Hello
Here are my thoughts:
IQ - make sure you have the correct power and any other requirements for the sensors (brackets, installed correctly, etc). This would include verification of the calibration of the sensors. You are validating that the sensors have what they need to work correctly, this means everything they need to do the job in your process. This also includes Preventative Maintenance, Calibration frequencies, etc... all this should be documented and the proof of this documented in the IQ.
What I would then do is have the accuracy of the sensors documented and a statement supporting that the sensor is sensitive enough for your needs. In my company we have a general 4 to 1 rule where the accuracy of the sensors needs to be 4x the tolerance that is allowable. In other words if I have to have the temperature accurate to +/- 1C then I would need a sensor accurate to at least 0.25C for the sensor to be acceptable. I would prove this by the calibration and manufacturer specification of the sensor. What you are trying to avoid is the situation where your process range is, say, +/- 1C and your sensor only accurate to +/- 1C so your process is not sensitive enough to detect when you're out of your process window.

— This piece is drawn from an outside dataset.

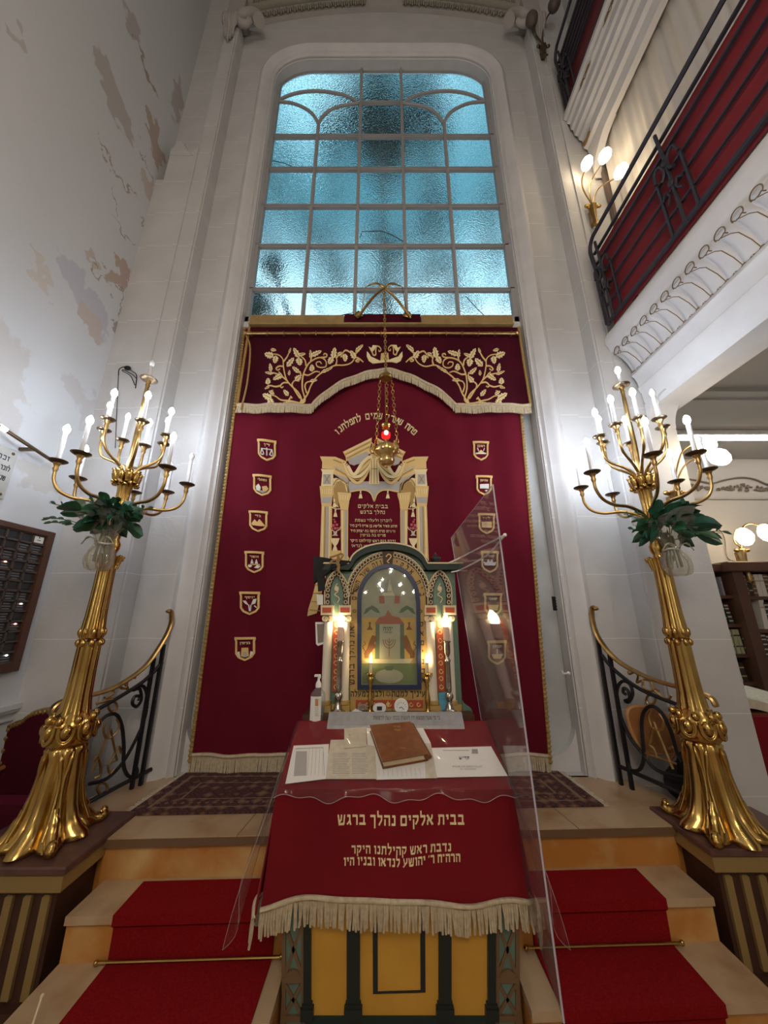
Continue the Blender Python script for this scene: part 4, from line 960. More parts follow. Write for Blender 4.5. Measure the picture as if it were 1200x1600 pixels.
# ------------------------------------------------------------------ valance with the floral embroidery
YV = 2.735
def vyc(x, z): return YV-.008*math.sin(13*x+1)*min(1, (4.24-z)/.5)-.006*math.sin(29*x)*min(1, (4.24-z)/.5)
SV = lambda px, py, h: (lambda p: (p.x, vyc(p.x, p.z)-h, p.z))(P(px, py, YV))
vx0 = lambda z: P(380.5-8.5*(4.22-z)/.93, 580, YV).x; 
def low(x):   # lower edge of the valance
    ax = abs(x+.003)
    if ax > .63: return 3.345
    t_ = ax/.63; return 3.345+.37*math.cos(t_*PI/2)**.75*(1-.12*t_*t_)+.0*ax
vl = thing('ark_valance', (0, YV, 3.3), 'burgundy velvet valance with arched lower edge, golden vine embroidery and pale fringe', 'valance')
def vs_(u, v):
    x = -1.30+2.60*u; zl = low(x); z = zl+(4.215-zl)*v
    xx = x*(1+.012*(4.2-z)/.9)
    return Vector((xx, vyc(xx, z), z))
mb = MB(); mb.slabgrid(vs_, 110, 12, (0, .010, 0)); obj('velvet_panel', mb, M['velvet_dark'], vl, smooth=80)
mb = MB()
for k in range(250):
    u = (k+.5)/250; p = vs_(u, 0); mb.bar(p+Vector((0, -.006, .0)), p+Vector((random.uniform(-.005, .005), -.008, -.075)), .0095, .009)
obj('fringe', mb, M['fringe'], vl)
mb = MB(); mb.tube([vs_(k/110, 0)+Vector((0, -.008, .008)) for k in range(111)], .014, 6, flat=1.0); obj('fringe_braid', mb, M['fringe'], vl)
for s in (0, 1):
    mb = MB(); mb.tube([vs_(s, k/30)+Vector((0, -.006, 0)) for k in range(31)], .012, 6); obj('braid_edge', mb, M['thread3'], vl)
mb = MB()
mb.tube(smooth_path([P(384, 522, 2.70), P(391, 545, 2.70), P(386, 600, 2.70), P(376, 640, 2.71)], 6), .008, 6)
obj('hanging_cord', mb, M['thread3'], vl)
fm = MB(); fl = lambda a, b_: (390+a*.18333, 520+b_*.18333)
SVM = lambda px, py, h: SV(1202-px, py, h)
def vine(L_, w_=13):
    for mp_ in (SV, SVM):
        fm.mi = 0; pts = smooth_path([Vector((*fl(*p), 0)) for p in L_], 6); fm.ribbon(pts, [w_*.18333*(1-.45*i/len(pts)) for i in range(len(pts))], mp_, .006, 0)
def leaf2(x, y, ln, wd, ang, mi=1):
    a = math.radians(ang); d = (math.cos(a), math.sin(a)); s = (-d[1], d[0]); x -= d[0]*ln*.5; y -= d[1]*ln*.5
    prof = [(0, .10), (.15, .6), (.3, 1.0), (.42, .62), (.55, .95), (.68, .5), (.8, .62), (1, .0)]
    top = [(x+d[0]*ln*f+s[0]*wd*.5*w_, y+d[1]*ln*f+s[1]*wd*.5*w_) for f, w_ in prof]
    bot = [(x+d[0]*ln*f-s[0]*wd*.5*w_, y+d[1]*ln*f-s[1]*wd*.5*w_) for f, w_ in prof[:-1]]
    for mp_ in (SV, SVM):
        fm.mi = mi; fm.prism([fl(*p) for p in top+bot[::-1]], mp_, .0065, 0)
        fm.mi = 2; fm.ribbon([fl(x+d[0]*ln*.1, y+d[1]*ln*.1), fl(x+d[0]*ln*.85, y+d[1]*ln*.85)], .9, mp_, .009, .005)
for L_ in ([(430, 605), (440, 560), (415, 510), (360, 460), (320, 410), (300, 350), (290, 290), (285, 230), (250, 195), (200, 185)],
           [(430, 605), (470, 570), (450, 480), (450, 400), (465, 330), (500, 260), (550, 225), (610, 215), (650, 245), (650, 290), (610, 300), (575, 285), (570, 255), (600, 250), (615, 270)],
           [(430, 605), (490, 520), (520, 450), (570, 380), (640, 330), (720, 285), (800, 285), (860, 260), (890, 220), (880, 190)],
           [(430, 605), (340, 585), (270, 575), (220, 545), (170, 535)], [(430, 560), (390, 500), (365, 450), (380, 420), (410, 400)], [(485, 510), (470, 450), (490, 415), (540, 410)],
           [(320, 410), (270, 370), (210, 350), (150, 345)], [(290, 290), (255, 290), (230, 310), (240, 325), (262, 312)], [(290, 250), (320, 210), (345, 160)],
           [(330, 430), (290, 430), (265, 455), (275, 470), (290, 460)], [(265, 455), (220, 465), (165, 455), (130, 480)], [(480, 280), (470, 230), (430, 200), (400, 190)],
           [(520, 240), (525, 200), (515, 150)], [(610, 215), (650, 210), (660, 190), (640, 180), (630, 195)], [(735, 285), (745, 240), (730, 200)], [(740, 220), (770, 190), (790, 210), (775, 212)],
           [(860, 170), (820, 155), (795, 185), (810, 205)], [(880, 190), (920, 160), (965, 110)], [(895, 205), (930, 215), (970, 250)], [(930, 220), (905, 235), (925, 245), (935, 230)],
           [(460, 350), (500, 355), (560, 330), (600, 340)], [(430, 600), (360, 592), (300, 600), (250, 622)], [(440, 370), (430, 330)], [(200, 520), (185, 505), (205, 495)], [(335, 585), (350, 560), (365, 560), (350, 545)]): vine(L_)
for q in ((165, 190, 85, 60, 200), (222, 235, 65, 55, 100), (350, 255, 95, 50, -50), (180, 300, 75, 36, -100), (165, 345, 75, 26, -160), (240, 385, 85, 46, 150), (265, 360, 60, 24, -120), (158, 415, 55, 50, -90),
          (150, 545, 95, 58, -150), (185, 600, 65, 60, 60), (190, 515, 55, 30, -150), (312, 515, 65, 40, -130), (335, 605, 45, 24, 60), (255, 615, 50, 22, 150), (400, 175, 95, 50, -120), (425, 250, 65, 60, 80),
          (450, 185, 55, 30, -20), (520, 180, 75, 30, -95), (570, 175, 95, 46, -20), (395, 320, 75, 40, -140), (415, 390, 65, 50, -50), (530, 295, 60, 50, -90), (545, 405, 65, 30, 0), (660, 320, 110, 28, -25),
          (720, 175, 95, 55, -80), (690, 240, 65, 55, 120), (770, 185, 45, 34, -30), (815, 220, 65, 46, 90), (880, 185, 75, 50, -120), (935, 130, 85, 38, -40), (340, 345, 45, 24, -80), (345, 155, 48, 20, -70), (150, 470, 45, 20, 170), (205, 150, 50, 30, 10)): leaf2(*q)
for L_, mi in (([(1000, 160), (1015, 175), (1035, 205), (1085, 228), (1110, 240), (1155, 240), (1155, 258), (1090, 258), (1050, 262), (1015, 240), (998, 200)], 1), ([(1120, 180), (1155, 176), (1155, 240), (1115, 240)], 0),
               ([(1015, 120), (1040, 132), (1050, 108), (1085, 110), (1060, 150), (1040, 168), (1030, 150)], 1)):
    for mp_ in (SV, SVM): fm.mi = mi; fm.prism([fl(*p) for p in L_], mp_, .0065, 0)
vine([(1045, 165), (1055, 190), (1075, 185), (1075, 150), (1085, 115), (1110, 125), (1120, 150), (1105, 160), (1100, 145)], 11)
obj('floral_embroidery', fm, [M['thread'], M['thread2'], M['thread3']], vl, smooth=0)

# rod, pelmet board and rings
rd = thing('curtain_rod', (0, 2.70, 4.25), 'long brass rod with small rings carrying the valance under the window', 'curtain rod')
A, B = P(383, 521, 2.69), P(808, 521, 2.69)
mb = MB(); mb.tube([A, B], .014, 10); 
for e in (A, B): mb.ball(e, .022, 10, 8)
obj('rod', mb, M['brass'], rd)
for k in range(17):
    x = A.x+.06+(B.x-A.x-.12)*k/16; mb = MB(); mb.tube([(x, 2.69+.024*math.cos(j*PI/6), A.z-.006+.024*math.sin(j*PI/6)) for j in range(12)], .004, 5, closed=True); obj('ring', mb, M['brass'], rd)
mb = MB(); mb.box(A.x+.01, 2.70, 4.225, B.x-.01, 2.83, 4.245, .004)
mb.box(A.x+.01, 2.722, 4.245, -.39, 2.80, 4.355, .004); mb.box(.36, 2.722, 4.245, B.x-.01, 2.80, 4.355, .004)
obj('pelmet_board', mb, mat('gilt_wood_board', (.36, .24, .09), .5, noise=(12, (.28, .17, .06), .4, .7)), label='narrow gilt wooden board above the curtain rod under the window', cat='board', smooth=0)
mb = MB(); mb.box(-.385, 2.715, 4.247, .355, 2.80, 4.36, .004); obj('velvet_block', mb, M['velvet_dark'], label='small red velvet block under the lamp bracket at the window sill', cat='block', smooth=0)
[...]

I cannot comment on pH, I have not had to measure this but I can envision it being handled the same way. If you need +/- 0.2 pH then your sensor must be accurate enough to detect to this level.
I would OQ the sensors by inserting faults into the system. I am assuming your process alarms when there are hi/low temperatures or pH readings. I would insert cases where the sensor detects a high and low value (out of your acceptable process window) and validate that the process acts as it is supposed to when it encounters a fault. I would run multiple iterations of this for each, depending on your company statistical guidelines. You are testing not only that the sensor is detecting the fault condition but that the sensor communicates to the process and the process will handle it correctly.
I would then PQ the process to validate the whole thing is working correctly.
For the HMI - this is potentially more complicated - are you making quality decisions based on the HMI or are you just using it for informational purposes? If you are making quality decisions of the product based on the HMI then you are in for much fault insertion and proof that the HMI is reading your sensors correctly. If the HMI information is just for informational purposes I would document this and move on.